_THE EXERCISE_. Find the word "picture" in the listing; pull out each line holding it.

_DATA PROVIDED_.
———

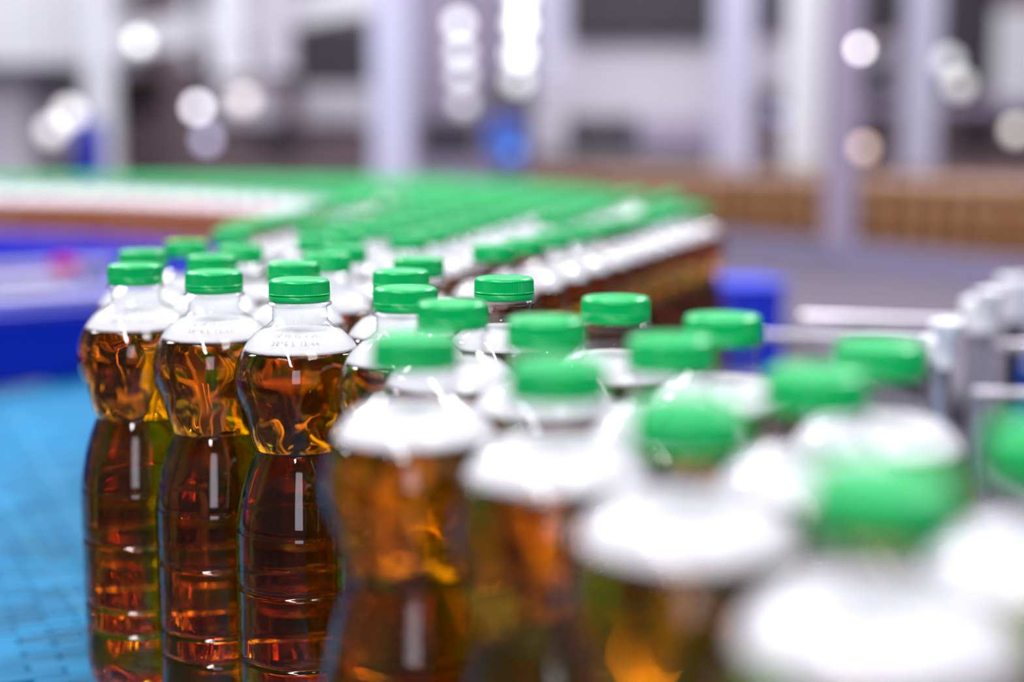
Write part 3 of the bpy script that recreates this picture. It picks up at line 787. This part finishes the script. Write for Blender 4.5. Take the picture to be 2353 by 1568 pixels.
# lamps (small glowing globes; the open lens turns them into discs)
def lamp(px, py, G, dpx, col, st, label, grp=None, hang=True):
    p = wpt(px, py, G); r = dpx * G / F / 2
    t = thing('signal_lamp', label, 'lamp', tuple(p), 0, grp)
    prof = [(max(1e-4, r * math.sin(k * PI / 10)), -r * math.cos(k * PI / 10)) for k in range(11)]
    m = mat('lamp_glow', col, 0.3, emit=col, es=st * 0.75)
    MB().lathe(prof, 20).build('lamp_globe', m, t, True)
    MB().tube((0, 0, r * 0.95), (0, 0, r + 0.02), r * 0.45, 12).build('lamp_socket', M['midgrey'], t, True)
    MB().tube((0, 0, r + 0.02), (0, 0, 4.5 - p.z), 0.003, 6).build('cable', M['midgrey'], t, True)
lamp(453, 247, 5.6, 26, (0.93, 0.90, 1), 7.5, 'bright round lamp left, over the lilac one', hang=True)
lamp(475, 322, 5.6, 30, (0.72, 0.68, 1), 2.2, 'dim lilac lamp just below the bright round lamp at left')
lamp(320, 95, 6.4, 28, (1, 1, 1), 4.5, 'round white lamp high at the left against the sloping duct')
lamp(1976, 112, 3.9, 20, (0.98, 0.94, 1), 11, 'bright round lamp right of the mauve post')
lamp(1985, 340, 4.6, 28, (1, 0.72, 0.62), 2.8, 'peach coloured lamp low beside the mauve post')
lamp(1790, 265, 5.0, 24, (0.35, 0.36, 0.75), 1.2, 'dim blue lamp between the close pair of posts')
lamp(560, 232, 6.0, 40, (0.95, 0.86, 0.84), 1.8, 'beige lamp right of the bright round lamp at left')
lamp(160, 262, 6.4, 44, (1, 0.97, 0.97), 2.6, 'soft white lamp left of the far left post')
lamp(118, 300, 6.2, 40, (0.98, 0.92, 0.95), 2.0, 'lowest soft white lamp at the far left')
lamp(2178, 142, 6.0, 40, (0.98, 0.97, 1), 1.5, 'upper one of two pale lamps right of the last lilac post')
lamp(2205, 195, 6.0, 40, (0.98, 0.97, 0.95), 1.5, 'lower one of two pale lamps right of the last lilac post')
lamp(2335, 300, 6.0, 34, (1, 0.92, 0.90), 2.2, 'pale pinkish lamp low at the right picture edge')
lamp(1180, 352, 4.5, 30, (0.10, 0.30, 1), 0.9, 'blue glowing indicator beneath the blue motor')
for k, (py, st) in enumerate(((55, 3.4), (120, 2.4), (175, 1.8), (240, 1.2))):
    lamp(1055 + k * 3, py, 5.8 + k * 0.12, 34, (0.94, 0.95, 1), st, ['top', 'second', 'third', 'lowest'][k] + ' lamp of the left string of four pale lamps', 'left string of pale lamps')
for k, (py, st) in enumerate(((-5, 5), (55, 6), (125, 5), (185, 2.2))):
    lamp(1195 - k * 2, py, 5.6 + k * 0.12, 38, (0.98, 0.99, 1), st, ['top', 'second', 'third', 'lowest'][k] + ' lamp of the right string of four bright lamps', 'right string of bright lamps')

———

_OUTPUT FOR THIS TASK_.
Write part 3 of the bpy script that recreates this picture. It picks up at line 787. This part finishes the script. Write for Blender 4.5. Take the picture to be 2353 by 1568 pixels.
lamp(2335, 300, 6.0, 34, (1, 0.92, 0.90), 2.2, 'pale pinkish lamp low at the right picture edge')